**Collected material**
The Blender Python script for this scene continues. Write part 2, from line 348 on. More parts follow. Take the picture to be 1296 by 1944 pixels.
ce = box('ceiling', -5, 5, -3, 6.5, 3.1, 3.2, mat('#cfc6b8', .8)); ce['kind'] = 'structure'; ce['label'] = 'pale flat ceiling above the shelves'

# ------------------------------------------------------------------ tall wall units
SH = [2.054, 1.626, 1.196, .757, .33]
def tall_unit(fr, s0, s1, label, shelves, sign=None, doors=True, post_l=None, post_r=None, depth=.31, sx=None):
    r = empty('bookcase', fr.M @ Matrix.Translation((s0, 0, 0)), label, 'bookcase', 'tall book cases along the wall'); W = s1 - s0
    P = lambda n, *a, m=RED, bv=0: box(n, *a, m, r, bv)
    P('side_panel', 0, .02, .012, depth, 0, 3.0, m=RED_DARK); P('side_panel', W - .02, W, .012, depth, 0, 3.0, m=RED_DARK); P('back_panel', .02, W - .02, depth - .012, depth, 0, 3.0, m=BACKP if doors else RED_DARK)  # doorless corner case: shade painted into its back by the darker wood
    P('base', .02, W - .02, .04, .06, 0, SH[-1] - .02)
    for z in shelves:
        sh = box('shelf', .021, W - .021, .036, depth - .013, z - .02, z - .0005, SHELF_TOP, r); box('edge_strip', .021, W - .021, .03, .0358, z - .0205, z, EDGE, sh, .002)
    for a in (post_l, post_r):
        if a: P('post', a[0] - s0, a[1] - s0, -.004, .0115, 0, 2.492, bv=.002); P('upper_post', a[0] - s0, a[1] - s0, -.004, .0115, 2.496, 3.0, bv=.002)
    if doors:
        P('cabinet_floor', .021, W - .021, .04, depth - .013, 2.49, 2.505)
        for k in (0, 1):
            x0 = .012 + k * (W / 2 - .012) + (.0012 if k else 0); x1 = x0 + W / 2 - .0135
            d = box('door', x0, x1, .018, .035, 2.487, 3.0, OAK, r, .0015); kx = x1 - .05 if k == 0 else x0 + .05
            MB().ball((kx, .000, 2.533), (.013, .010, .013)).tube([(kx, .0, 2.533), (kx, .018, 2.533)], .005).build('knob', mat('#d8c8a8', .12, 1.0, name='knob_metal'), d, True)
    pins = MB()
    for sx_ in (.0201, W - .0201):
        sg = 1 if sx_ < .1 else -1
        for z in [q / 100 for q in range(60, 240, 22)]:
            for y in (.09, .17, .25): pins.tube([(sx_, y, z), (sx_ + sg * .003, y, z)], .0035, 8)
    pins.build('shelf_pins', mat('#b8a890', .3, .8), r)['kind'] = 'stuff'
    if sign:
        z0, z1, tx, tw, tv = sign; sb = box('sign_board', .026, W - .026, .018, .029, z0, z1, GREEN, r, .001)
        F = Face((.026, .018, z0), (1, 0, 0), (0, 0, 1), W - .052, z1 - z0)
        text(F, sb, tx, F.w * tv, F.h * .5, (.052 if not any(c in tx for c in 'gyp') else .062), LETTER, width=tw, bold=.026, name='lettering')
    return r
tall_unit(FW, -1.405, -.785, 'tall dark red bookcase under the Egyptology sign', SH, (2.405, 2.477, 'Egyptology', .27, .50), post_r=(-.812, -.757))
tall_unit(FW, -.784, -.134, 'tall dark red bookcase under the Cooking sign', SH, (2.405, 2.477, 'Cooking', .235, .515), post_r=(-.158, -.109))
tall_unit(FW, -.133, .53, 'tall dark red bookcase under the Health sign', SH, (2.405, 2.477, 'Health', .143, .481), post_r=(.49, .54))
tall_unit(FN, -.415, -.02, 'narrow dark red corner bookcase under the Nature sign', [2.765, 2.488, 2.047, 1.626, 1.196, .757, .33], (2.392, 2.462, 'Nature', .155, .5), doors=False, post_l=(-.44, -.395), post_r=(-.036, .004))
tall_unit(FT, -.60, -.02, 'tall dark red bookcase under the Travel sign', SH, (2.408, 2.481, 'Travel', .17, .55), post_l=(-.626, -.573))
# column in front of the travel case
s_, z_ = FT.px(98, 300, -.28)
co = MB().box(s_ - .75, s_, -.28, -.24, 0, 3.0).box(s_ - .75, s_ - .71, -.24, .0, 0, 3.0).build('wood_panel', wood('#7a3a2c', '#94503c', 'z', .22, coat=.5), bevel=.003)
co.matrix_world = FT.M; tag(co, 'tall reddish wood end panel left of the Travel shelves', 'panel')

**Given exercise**
Repeat the whole listing exactly, keeping every line intact.

**Answer to the exercise**
The Blender Python script for this scene continues. Write part 2, from line 348 on. More parts follow. Take the picture to be 1296 by 1944 pixels.
ce = box('ceiling', -5, 5, -3, 6.5, 3.1, 3.2, mat('#cfc6b8', .8)); ce['kind'] = 'structure'; ce['label'] = 'pale flat ceiling above the shelves'

# ------------------------------------------------------------------ tall wall units
SH = [2.054, 1.626, 1.196, .757, .33]
def tall_unit(fr, s0, s1, label, shelves, sign=None, doors=True, post_l=None, post_r=None, depth=.31, sx=None):
    r = empty('bookcase', fr.M @ Matrix.Translation((s0, 0, 0)), label, 'bookcase', 'tall book cases along the wall'); W = s1 - s0
    P = lambda n, *a, m=RED, bv=0: box(n, *a, m, r, bv)
    P('side_panel', 0, .02, .012, depth, 0, 3.0, m=RED_DARK); P('side_panel', W - .02, W, .012, depth, 0, 3.0, m=RED_DARK); P('back_panel', .02, W - .02, depth - .012, depth, 0, 3.0, m=BACKP if doors else RED_DARK)  # doorless corner case: shade painted into its back by the darker wood
    P('base', .02, W - .02, .04, .06, 0, SH[-1] - .02)
    for z in shelves:
        sh = box('shelf', .021, W - .021, .036, depth - .013, z - .02, z - .0005, SHELF_TOP, r); box('edge_strip', .021, W - .021, .03, .0358, z - .0205, z, EDGE, sh, .002)
    for a in (post_l, post_r):
        if a: P('post', a[0] - s0, a[1] - s0, -.004, .0115, 0, 2.492, bv=.002); P('upper_post', a[0] - s0, a[1] - s0, -.004, .0115, 2.496, 3.0, bv=.002)
    if doors:
        P('cabinet_floor', .021, W - .021, .04, depth - .013, 2.49, 2.505)
        for k in (0, 1):
            x0 = .012 + k * (W / 2 - .012) + (.0012 if k else 0); x1 = x0 + W / 2 - .0135
            d = box('door', x0, x1, .018, .035, 2.487, 3.0, OAK, r, .0015); kx = x1 - .05 if k == 0 else x0 + .05
            MB().ball((kx, .000, 2.533), (.013, .010, .013)).tube([(kx, .0, 2.533), (kx, .018, 2.533)], .005).build('knob', mat('#d8c8a8', .12, 1.0, name='knob_metal'), d, True)
    pins = MB()
    for sx_ in (.0201, W - .0201):
        sg = 1 if sx_ < .1 else -1
        for z in [q / 100 for q in range(60, 240, 22)]:
            for y in (.09, .17, .25): pins.tube([(sx_, y, z), (sx_ + sg * .003, y, z)], .0035, 8)
    pins.build('shelf_pins', mat('#b8a890', .3, .8), r)['kind'] = 'stuff'
    if sign:
        z0, z1, tx, tw, tv = sign; sb = box('sign_board', .026, W - .026, .018, .029, z0, z1, GREEN, r, .001)
        F = Face((.026, .018, z0), (1, 0, 0), (0, 0, 1), W - .052, z1 - z0)
        text(F, sb, tx, F.w * tv, F.h * .5, (.052 if not any(c in tx for c in 'gyp') else .062), LETTER, width=tw, bold=.026, name='lettering')
    return r
tall_unit(FW, -1.405, -.785, 'tall dark red bookcase under the Egyptology sign', SH, (2.405, 2.477, 'Egyptology', .27, .50), post_r=(-.812, -.757))
tall_unit(FW, -.784, -.134, 'tall dark red bookcase under the Cooking sign', SH, (2.405, 2.477, 'Cooking', .235, .515), post_r=(-.158, -.109))
tall_unit(FW, -.133, .53, 'tall dark red bookcase under the Health sign', SH, (2.405, 2.477, 'Health', .143, .481), post_r=(.49, .54))
tall_unit(FN, -.415, -.02, 'narrow dark red corner bookcase under the Nature sign', [2.765, 2.488, 2.047, 1.626, 1.196, .757, .33], (2.392, 2.462, 'Nature', .155, .5), doors=False, post_l=(-.44, -.395), post_r=(-.036, .004))
tall_unit(FT, -.60, -.02, 'tall dark red bookcase under the Travel sign', SH, (2.408, 2.481, 'Travel', .17, .55), post_l=(-.626, -.573))
# column in front of the travel case
s_, z_ = FT.px(98, 300, -.28)
co = MB().box(s_ - .75, s_, -.28, -.24, 0, 3.0).box(s_ - .75, s_ - .71, -.24, .0, 0, 3.0).build('wood_panel', wood('#7a3a2c', '#94503c', 'z', .22, coat=.5), bevel=.003)
co.matrix_world = FT.M; tag(co, 'tall reddish wood end panel left of the Travel shelves', 'panel')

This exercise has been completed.